Situation:
Lindsay is an entrepreneur who started a staffing agency helping restaurants with staffing issues by having a team of “on-call” wait staff, cooks, and busboys. Lindsay did not realize how fast her agency would scale up, and she was able to open three offices in the Phoenix area in the first three years.
Lindsay’s agency has contracts with several national chain restaurants looking for her to expand into other areas of the country. Lindsay will open two more offices in Texas and Washington. After the first year of operation, she projects that each new office will increase her agency’s profits by $1,500,000.

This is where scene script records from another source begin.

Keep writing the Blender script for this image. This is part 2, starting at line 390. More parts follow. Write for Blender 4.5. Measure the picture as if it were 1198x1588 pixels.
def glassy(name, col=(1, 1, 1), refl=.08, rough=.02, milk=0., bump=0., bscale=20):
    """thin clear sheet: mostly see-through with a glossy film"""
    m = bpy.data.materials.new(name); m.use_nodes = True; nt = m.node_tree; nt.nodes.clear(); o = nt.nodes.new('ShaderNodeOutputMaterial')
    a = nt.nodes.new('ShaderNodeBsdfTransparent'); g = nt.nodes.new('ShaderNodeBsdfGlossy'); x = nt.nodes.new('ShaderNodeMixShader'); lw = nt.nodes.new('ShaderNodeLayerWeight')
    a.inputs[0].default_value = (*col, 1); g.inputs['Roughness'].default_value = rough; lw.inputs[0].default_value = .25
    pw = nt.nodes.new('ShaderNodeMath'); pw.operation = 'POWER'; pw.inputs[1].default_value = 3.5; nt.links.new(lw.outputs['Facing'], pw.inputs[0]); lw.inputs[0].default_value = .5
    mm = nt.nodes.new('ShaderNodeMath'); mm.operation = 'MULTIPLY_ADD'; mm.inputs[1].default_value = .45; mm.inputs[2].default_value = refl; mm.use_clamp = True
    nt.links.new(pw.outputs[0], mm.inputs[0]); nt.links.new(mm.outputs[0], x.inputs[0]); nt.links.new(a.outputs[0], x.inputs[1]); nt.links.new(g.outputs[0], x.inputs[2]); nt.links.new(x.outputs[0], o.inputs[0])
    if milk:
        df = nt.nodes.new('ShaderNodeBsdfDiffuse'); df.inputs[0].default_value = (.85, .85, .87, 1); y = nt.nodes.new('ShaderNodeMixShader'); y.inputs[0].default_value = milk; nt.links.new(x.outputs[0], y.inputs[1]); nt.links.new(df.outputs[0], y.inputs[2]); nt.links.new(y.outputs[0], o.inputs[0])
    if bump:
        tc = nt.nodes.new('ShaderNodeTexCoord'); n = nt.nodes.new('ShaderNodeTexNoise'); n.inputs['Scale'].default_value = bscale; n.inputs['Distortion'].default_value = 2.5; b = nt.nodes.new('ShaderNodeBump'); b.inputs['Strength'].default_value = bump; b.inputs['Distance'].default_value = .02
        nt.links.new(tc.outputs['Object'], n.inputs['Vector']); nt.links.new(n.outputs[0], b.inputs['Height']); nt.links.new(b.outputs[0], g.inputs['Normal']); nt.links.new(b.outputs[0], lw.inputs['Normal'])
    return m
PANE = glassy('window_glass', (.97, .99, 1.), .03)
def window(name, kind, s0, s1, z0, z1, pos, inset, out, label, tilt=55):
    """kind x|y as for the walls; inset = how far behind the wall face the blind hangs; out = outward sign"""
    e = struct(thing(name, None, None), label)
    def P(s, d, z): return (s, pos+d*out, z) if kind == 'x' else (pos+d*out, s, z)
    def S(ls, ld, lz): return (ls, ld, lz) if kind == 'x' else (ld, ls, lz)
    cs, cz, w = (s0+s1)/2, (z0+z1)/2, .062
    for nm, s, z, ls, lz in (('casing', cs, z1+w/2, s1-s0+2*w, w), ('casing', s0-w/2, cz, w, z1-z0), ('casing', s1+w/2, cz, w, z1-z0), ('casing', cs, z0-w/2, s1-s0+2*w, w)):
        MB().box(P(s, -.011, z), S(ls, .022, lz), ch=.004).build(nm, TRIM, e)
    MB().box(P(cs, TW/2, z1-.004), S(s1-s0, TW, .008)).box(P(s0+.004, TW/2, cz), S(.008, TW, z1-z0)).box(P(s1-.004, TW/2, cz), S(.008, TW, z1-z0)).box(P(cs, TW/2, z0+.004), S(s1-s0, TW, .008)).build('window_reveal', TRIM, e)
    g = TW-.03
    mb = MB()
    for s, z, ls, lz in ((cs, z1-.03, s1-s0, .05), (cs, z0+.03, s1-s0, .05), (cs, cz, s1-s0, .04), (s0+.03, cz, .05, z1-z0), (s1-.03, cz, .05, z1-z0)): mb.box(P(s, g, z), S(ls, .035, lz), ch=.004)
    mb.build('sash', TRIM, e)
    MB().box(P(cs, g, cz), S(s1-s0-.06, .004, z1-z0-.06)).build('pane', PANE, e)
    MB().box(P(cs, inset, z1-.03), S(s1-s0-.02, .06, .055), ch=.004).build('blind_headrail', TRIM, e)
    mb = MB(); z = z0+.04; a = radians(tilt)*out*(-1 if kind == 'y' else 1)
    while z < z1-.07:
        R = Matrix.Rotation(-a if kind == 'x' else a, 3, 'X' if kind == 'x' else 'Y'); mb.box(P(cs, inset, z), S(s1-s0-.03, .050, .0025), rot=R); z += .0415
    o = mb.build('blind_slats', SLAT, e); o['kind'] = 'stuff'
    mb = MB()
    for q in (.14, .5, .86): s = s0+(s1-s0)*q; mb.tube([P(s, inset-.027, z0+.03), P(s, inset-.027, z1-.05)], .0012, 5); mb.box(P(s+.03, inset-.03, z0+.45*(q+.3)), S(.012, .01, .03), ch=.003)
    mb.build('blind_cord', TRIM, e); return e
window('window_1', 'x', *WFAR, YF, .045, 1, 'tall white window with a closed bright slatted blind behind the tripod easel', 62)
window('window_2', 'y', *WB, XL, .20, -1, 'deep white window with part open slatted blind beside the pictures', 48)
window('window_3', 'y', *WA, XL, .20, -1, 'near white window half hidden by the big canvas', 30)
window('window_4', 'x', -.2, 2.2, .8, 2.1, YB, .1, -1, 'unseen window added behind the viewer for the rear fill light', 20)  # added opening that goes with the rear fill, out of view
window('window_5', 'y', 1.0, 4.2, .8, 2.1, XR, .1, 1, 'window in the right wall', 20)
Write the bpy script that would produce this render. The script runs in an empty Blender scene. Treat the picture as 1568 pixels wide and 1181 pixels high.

This year Lindsay’s agency is projected to make a profit of $3,600,000. Lindsay is concerned about the agency’s tax liabilities. Lindsay met with her financial advisor to go over her concerns and how to plan for her agency’s potential tax issues. Her advisor discussed some exclusive tax mitigation strategies and how Lindsay may be able to relieve some of the tax burdens she is facing.
Solution:
Based on Lindsay’s projection, her Limited Liability Company will earn $3,600,000 in pre-tax profits for 2023. She will owe 40% in state and federal taxes, resulting in a tax obligation of $1,440,000. Lindsay’s advisor recommended that she participate in a tax mitigation strategy that combines Section 179 expense and Section 168(k) bonus depreciation deductions.
Lindsay will purchase eight Small Advantage portable homes for a total of $480,000 equity from her agency and a $1,920,000 loan provided by the manufacturer. Lindsay will split the small homes between Section 179 and Section 168(k) to maximize her deductions.
Lindsay will purchase three units totaling $180,000 equity, generating an expense of $900,000 under Section 179. The five remaining, totaling $300,000, will be written off under Section 168, resulting in a first-year deduction of $1,200,000 and a deduction of $75,000 in years 2 – 5.
Result:
As a result of utilizing Section 179 combined with Section 168(k), Lindsay will be able to decrease her agency’s tax liability significantly over the next five years. In year one, Lindsay will use Sections 179 and 168(k) to deduct $2,100,000, reducing the tax obligation in the first year to $600,000. In years 2 – 5, Lindsay will have total deductions of $75,000. Lindsay has a net gain of $360,000 in the first year, with a total net gain over five years of $480,000.